- The John Preston Tribute Band - Reduced To Clear
the creative edge of low-carbon culture
where punk meets climate change and en route kills the buddha on the road.

If this was the English Revolution, the band would surely be Ranters, raising eyebrows amongst civic and well-meaning Levellers, as they engage in a wild and free discourse

on the nitty gritty of living a new paradigm while the old world turns upside down.

Four songs
uncharted territory
a civilisation that's shifting away from the personal to the collective
and all our resistances to becoming real people.
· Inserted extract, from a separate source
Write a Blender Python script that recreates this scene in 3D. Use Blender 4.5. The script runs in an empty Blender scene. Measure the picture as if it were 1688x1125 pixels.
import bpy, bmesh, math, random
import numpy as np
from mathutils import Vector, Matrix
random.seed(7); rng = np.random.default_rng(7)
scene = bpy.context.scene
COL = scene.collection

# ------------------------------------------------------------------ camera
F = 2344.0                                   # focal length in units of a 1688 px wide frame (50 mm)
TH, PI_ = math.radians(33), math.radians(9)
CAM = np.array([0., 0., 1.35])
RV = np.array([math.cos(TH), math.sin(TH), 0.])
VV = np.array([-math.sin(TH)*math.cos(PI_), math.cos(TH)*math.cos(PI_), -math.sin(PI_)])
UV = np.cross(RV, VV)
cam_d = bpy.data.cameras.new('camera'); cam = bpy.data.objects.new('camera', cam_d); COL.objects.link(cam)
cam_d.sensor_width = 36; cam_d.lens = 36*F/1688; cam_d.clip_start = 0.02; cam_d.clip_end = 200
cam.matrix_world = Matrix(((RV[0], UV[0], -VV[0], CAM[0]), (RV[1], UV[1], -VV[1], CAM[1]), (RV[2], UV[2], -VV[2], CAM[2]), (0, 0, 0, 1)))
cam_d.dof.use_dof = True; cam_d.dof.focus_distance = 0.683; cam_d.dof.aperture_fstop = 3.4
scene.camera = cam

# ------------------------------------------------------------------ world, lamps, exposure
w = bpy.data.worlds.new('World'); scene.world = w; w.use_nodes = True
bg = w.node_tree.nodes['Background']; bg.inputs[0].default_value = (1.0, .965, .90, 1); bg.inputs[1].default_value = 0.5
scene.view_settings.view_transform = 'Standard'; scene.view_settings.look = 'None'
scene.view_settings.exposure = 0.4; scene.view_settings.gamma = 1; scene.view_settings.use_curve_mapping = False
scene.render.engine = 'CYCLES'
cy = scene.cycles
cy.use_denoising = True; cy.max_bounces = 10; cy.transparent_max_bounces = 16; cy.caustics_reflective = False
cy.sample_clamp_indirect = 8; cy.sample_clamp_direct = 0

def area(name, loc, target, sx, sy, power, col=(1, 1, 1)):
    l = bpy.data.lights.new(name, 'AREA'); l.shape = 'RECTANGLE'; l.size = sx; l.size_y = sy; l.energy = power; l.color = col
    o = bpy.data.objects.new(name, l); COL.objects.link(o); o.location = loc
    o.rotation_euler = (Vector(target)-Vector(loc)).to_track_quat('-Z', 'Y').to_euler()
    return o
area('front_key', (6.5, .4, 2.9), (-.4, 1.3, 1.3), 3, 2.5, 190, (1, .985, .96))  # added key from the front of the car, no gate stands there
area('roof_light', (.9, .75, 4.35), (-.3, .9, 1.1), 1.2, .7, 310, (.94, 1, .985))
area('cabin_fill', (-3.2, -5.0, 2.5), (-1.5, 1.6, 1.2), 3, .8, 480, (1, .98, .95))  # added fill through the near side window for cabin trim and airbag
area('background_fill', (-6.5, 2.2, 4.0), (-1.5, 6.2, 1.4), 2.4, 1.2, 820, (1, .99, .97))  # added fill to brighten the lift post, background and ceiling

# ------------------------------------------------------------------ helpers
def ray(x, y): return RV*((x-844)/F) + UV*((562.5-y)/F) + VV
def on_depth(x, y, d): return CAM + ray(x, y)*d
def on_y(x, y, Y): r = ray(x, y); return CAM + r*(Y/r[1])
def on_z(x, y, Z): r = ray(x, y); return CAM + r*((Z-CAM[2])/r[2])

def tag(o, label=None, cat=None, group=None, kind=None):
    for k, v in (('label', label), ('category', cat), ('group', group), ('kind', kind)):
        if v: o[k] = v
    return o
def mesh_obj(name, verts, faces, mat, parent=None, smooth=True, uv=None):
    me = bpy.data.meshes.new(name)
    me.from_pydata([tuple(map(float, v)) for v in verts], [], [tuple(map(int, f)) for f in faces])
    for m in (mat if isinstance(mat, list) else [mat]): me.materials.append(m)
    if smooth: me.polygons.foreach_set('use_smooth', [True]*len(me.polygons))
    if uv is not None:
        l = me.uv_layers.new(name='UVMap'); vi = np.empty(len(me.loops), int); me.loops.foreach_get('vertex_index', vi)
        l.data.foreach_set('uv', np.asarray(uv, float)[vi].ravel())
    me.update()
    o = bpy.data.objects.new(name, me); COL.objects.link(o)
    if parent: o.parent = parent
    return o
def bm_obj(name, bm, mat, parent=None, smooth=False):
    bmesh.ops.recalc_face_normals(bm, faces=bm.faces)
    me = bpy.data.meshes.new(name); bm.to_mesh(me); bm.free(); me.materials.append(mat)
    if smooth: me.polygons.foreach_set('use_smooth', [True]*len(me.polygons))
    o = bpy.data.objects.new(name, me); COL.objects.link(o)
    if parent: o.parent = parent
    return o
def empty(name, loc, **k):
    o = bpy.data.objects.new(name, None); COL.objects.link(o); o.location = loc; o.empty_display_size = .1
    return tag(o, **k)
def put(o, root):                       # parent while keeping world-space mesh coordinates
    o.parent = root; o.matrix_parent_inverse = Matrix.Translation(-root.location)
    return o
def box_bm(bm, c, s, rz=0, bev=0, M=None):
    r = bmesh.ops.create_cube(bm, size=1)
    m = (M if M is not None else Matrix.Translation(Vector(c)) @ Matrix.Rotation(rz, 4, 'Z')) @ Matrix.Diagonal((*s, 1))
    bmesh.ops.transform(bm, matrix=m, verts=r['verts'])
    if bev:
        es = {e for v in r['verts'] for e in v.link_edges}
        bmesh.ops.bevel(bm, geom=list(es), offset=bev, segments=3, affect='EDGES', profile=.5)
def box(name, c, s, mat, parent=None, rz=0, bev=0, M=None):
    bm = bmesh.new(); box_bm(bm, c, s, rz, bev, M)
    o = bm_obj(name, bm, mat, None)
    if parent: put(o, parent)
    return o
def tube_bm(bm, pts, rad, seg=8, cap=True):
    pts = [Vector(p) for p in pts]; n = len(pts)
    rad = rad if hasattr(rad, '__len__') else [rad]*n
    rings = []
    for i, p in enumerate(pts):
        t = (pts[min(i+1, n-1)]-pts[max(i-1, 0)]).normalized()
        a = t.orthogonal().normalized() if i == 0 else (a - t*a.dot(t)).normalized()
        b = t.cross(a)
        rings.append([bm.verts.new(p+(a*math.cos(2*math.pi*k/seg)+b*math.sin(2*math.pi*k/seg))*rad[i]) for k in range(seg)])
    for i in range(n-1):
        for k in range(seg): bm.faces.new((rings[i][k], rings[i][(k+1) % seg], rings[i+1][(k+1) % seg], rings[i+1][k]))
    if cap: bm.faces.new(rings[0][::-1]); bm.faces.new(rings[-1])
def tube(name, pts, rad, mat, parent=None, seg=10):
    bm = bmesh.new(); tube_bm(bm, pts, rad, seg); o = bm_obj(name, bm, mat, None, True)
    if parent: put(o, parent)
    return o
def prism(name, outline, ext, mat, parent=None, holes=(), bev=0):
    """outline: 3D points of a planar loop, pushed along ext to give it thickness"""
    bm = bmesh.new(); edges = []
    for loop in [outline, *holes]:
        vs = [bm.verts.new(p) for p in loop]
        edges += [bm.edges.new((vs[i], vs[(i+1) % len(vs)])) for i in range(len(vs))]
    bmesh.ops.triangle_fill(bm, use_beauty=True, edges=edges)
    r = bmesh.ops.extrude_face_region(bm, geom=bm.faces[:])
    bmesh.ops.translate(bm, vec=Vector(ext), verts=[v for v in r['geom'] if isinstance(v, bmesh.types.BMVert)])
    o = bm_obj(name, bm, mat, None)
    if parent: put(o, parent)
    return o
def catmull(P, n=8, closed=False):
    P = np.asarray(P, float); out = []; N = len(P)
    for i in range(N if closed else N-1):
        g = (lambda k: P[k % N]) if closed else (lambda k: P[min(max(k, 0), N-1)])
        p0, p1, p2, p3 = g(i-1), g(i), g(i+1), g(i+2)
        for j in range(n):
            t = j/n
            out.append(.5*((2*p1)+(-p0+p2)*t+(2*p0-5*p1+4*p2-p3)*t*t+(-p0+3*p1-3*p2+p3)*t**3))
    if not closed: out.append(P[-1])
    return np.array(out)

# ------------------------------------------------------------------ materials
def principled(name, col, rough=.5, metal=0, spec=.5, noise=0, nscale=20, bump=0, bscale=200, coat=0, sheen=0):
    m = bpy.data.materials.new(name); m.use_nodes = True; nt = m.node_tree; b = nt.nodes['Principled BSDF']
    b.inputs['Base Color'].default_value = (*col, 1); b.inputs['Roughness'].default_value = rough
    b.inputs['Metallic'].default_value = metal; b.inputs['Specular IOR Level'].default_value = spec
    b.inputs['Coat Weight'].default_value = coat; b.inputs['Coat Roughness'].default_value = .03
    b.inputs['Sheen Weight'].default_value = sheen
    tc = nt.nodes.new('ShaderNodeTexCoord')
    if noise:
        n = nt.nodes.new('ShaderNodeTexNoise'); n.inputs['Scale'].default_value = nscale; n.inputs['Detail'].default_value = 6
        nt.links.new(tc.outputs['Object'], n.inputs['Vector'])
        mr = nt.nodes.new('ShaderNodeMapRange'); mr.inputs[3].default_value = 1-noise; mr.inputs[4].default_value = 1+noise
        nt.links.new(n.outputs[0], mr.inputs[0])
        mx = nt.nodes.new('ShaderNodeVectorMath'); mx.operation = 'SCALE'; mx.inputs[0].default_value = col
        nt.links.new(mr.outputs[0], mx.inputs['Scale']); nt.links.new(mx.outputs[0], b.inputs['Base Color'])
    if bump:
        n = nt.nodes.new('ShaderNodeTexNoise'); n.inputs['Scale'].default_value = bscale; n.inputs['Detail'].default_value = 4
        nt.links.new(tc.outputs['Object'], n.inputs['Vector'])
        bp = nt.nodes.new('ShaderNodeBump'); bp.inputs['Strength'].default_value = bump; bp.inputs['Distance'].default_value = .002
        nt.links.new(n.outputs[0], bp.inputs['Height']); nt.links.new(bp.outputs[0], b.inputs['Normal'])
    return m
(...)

Where smalltown grievances sour the possibility of community action (I Resign)
where indulgence of emotion wrecks relationships (Bad Mood.)
where behaviour, pose and attitude thwart the future (I Believe).

The Singer as mockingbird lays everything bare,
brings his actions to the mirror, exposes us all.

My selfish, selfish self.

You could call it environmental or mature punk (is there such a thing? is this the tribute we are paying?) It's as if some of us weren't able sell our souls in the last few decades, no matter how hard we tried. And even though the big industrial cities carry all the top tunes (still pinned on youth's great tragedy), we can't help but forge sharp lines and energetic tempos out of what is left behind and out of sight - village dance halls, people in transition, the moodiness and space of a winter afternoon. What else are our hands for, except to pluck strings, pick up drumsticks? Feet to tap wooden floors, and mouths to sing? Or sometimes yell.

Interior attention
Extrovert execution

of experience from the edge of Eastern England
exposed to the elements, independent, still rebellious, at the end of the line.

It's a bargain basement sound, dancey enough to move to, but with enough smartness in the lyrics to make you pay attention. Words count here, especially in the witty eco-lament, It Costs the Earth. Preston's intensely personal voice is nicely juxtaposed with essential beats, guitar riffs and snatches of "off-stage" keyboards, as if some travelling players are just leaving town. The beats are all good and urgent - the kind of music that makes you feel that although the corporations might try to co-opt the whole world and its culture, some songs will always be for the people.

Every little helps . . . as they say.